Legendary member
Bronze Member
I think everyone would have to agree that "doing the coding" is the best way. Well, I mean, hands-on. Anyhow, though, along with that, what are the better ways to learn? Do you feel classes help? Do you like self-help books like those "Learn a Coding Language in 24 Hours" stuff?
Learning by doing is definitely the way here. More specifically, learning by breaking things and trying to understand why something doesn't work.
Otherwise the other thing I suggest is looking for projects in your target language and just learn by reading the code. There's no shortage of open source projects on GitHub so you will most definitely find something suitable. (I used to look through "awesome-" lists on GH because they would often point you at good projects to look at).
Books are ok, but they become out dated quickly.
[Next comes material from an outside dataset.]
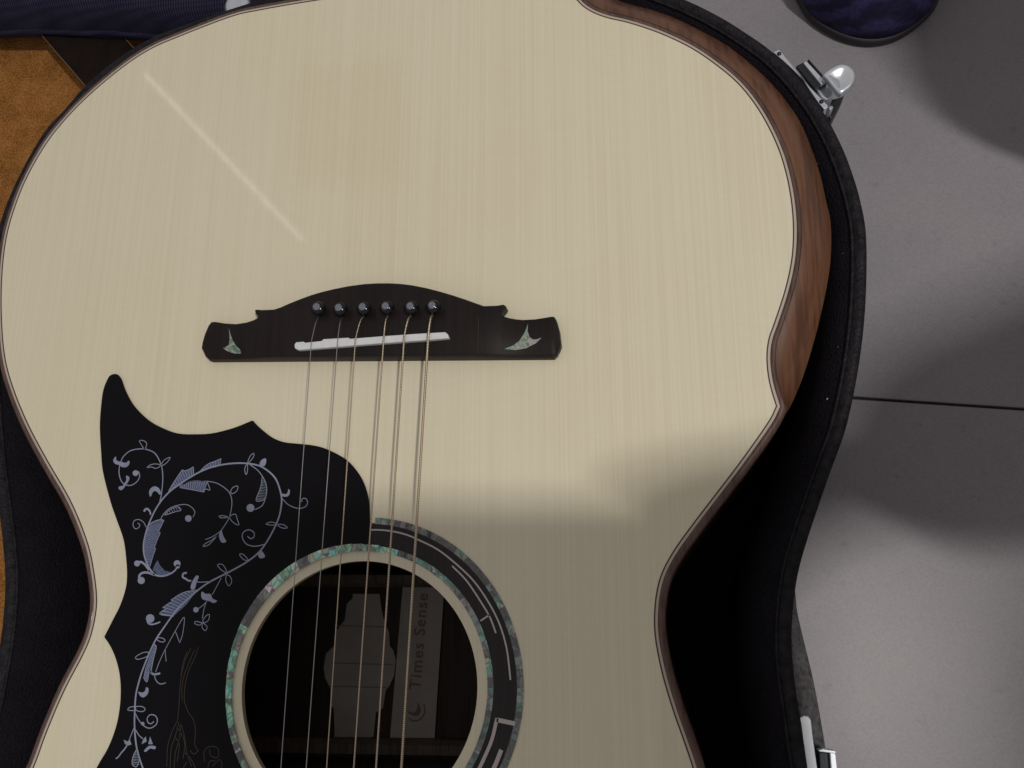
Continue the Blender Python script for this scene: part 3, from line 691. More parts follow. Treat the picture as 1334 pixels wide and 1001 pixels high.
try:
    bm = bmesh.new(); bm.from_mesh(BR.data)
    for e_ in bm.edges:
        if len(e_.link_faces) == 2 and e_.calc_face_angle(0) > R(35): e_.smooth = False
    bm.to_mesh(BR.data); bm.free()
except Exception as ex: print(ex)
tag(BR, 'dark wooden bridge with a bowed back edge and scrolled wings')
ZT = 0.0084
for P_ in ([(335.8, 412.2), (333.2, 409.8), (331.9, 406.5), (331.0, 403.6), (333.5, 402.9), (346, 403.8), (346, 412)], [(641, 399), (655.2, 396.4), (659.2, 398.6), (657.6, 402.5), (654.4, 406), (653.4, 409.2), (653.2, 410.8), (641, 411)]):
    hh = hgt(sum(p[0] for p in P_)/len(P_)); prism('scroll_tip', W2(P_, 0.007), 0.0002, hh-0.0003, M['ebony'], BR, bev=0.0004)
sad = [(383, 449), (385, 445.6), (395, 444.8), (397, 446.2), (418, 444), (421, 441.5), (453, 439.6), (456, 441), (499, 437.6), (540, 434.7), (579.5, 432.3), (583, 435), (584.8, 440.4), (560, 442.6), (480, 448.3), (437, 451.9), (388, 455.7), (383.5, 453.8)]
sd = prism('saddle', W2(sad, 0.011), 0.0060, 0.0108, M['bone'], BR, bev=0.0005)
tag(sd, 'white compensated saddle stepped along its back edge')
def wing(P, h0):
    A = ccw(W2(P, h0)); hs = {}
    tri = geometry.tessellate_polygon([[Vector((x, y, 0)) for x, y in A]])
    zz = lambda x: hgt(667 + F*0 + (x - un(667, 445, h0).x) / (un(668, 445, h0).x - un(667, 445, h0).x)) + 0.00030
    o = mk('shell_inlay', [(x, y, zz(x)) for x, y in A], [tuple(t) for t in tri], M['wing_shell'], BR)
    for p in o.data.polygons:
        if p.normal.z < 0: p.flip()
    return o
def m_wing():
    m = mat('wing_shell', (0.3, 0.4, 0.3), 0.2, 0, 0.7, 1.0, 0.05); t = NT(m)
    n = t.noise(t.pos((1, 1.4, 1), (0, 0, 0.5)), 260, 3, 0.6, 1.0)
    t.col(t.ramp(n, [(0.32, (0.04, 0.085, 0.07)), (0.45, (0.13, 0.23, 0.165)), (0.53, (0.40, 0.33, 0.33)), (0.62, (0.10, 0.24, 0.18)), (0.72, (0.40, 0.44, 0.28))])); return m
M['wing_shell'] = m_wing()
wing([(298.5, 428), (300.6, 436), (303.4, 443.6), (307.5, 450.5), (313, 456), (323, 461), (306, 461), (296.5, 458), (291, 454), (298.2, 449.8), (299.4, 442)], hgt(306))
wing([(688, 422.4), (687.2, 432), (690, 439), (694, 442.6), (700, 442.4), (705.8, 440.2), (698, 447.8), (685.7, 454), (673, 456.8), (657.4, 456.2), (669, 451), (677, 444.5), (684, 433)], hgt(684))
ribbon('wing_joint', [(623.5, 413), (622.5, 462)], 0.8, hgt(622)+0.00035, M['pin_joint'], BR)
pins = [(413.5, 401), (442, 402), (473, 401), (503, 400), (535, 400), (563.5, 399)]
holes_ = [(414.2, 415), (445.2, 415), (474, 412), (506, 411), (535.5, 411), (564.5, 409)]
sadx = [(405.7, 445.5), (439.8, 444), (463, 443), (500, 440), (526.6, 439), (558, 437)]
bot = [(366, 1000), (399, 1000), (425.6, 1000), (461, 1000), (490, 1000), (523, 1000)]
wdt = [0.00040, 0.00046, 0.00062, 0.00082, 0.00098, 0.00125]
for i in range(6):
    c = un(*pins[i], 0.0135)
    axis = Vector((0.02, -0.06, 1))
    base = Vector((c.x, c.y, 0.0082))
    rng = lathe('bridge_pin', (c.x+0.0002, c.y, 0), [(0.0020, 0.0080), (0.0022, 0.0092), (0.0029, 0.0100), (0.0034, 0.0112), (0.0035, 0.0124), (0.0032, 0.0136), (0.0025, 0.0144), (0.0014, 0.0148), (0.0002, 0.0149)], M['pin'], BR, 24)
    lathe('pin_dot', (c.x, c.y, 0), [(0.0018, 0.0143), (0.0018, 0.01492), (0.0014, 0.01512), (0.0003, 0.01518)], M['pin_dot'], BR, 16)
    # string: out of the pin hole, over the saddle, down to the neck
    h0 = un(*holes_[i], 0.0092); s0 = un(*sadx[i], 0.0113 + wdt[i]/2); b0 = un(*bot[i], 0.0118); d = (b0 - s0)
    r = wdt[i]/2; m = M['steel'] if i < 2 else M['bronze']
    pts = [h0 + Vector((0.0003, 0.0022, -0.0018)), h0, h0 + (s0-h0)*0.22 + Vector((-0.0004 if i > 1 else 0, 0, 0.0009)), h0 + (s0-h0)*0.62 + Vector((-0.0003 if i > 1 else 0, 0, 0.0006)), s0]
    pts = [Vector(p) for p in smooth_open([tuple(p) for p in pts], 4)]
    for k in range(1, 31): pts.append(s0 + d*(k/30*2.05))
    tb = tube('string', pts, r, m, G, 10)
# slots under the strings at the pins
# ------------------------------------------------------------------ neck end of the guitar (outside the frame)
nb = [(352, 1075), (560, 1075), (556, 1500), (372, 1500)]
fb_ = prism('fretboard', W2(nb, 0.006), 0.0001, 0.006, M['ebony'], G, bev=0.0008)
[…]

So rather than looking at books that teach you a coding language you're probably better reading those around software architecture practices instead.
Cranky Curmudgeon
Bronze Member
You can read all you like, you can watch videos all you like but literally nothing is a substitute for *doing*. Not even immersing yourself in the language you're targeting is really good enough because there will be an awful lot of 'why does this work this way'.
The other reality is that a lot of tutorials and guides are... often inaccurate, often gloss over key concepts and often don't teach you how to build things but how to build a specific thing without explaining how it really works. I've lost count of the 'let's build a blog' tutorials I've seen over the years that don't really explain how any of it works so all you've learned is how to build a blog, not any of the concepts about why any of it actually does anything.
I recently did an intro course to Godot on Zenva. So many concepts badly and incompletely explained, to the point where none of the 'why we are doing it this way' is explained, and some of the things they encouraged had results that made sense to me but wouldn't to other people because of things not readily explained. Heck, one of the quiz sections in the course asked questions that the entire course doesn't cover at all, and that unless you were already fluent in another language you'd only ever be able to guess the answer.
The only thing I would say is that as much as I'll always advocate learn by doing, the one headache you won't avoid with this technique is the 'it doesn't work, why doesn't it work' roadblock. Solving this can be non-obvious and often best done with someone who does know what's going on.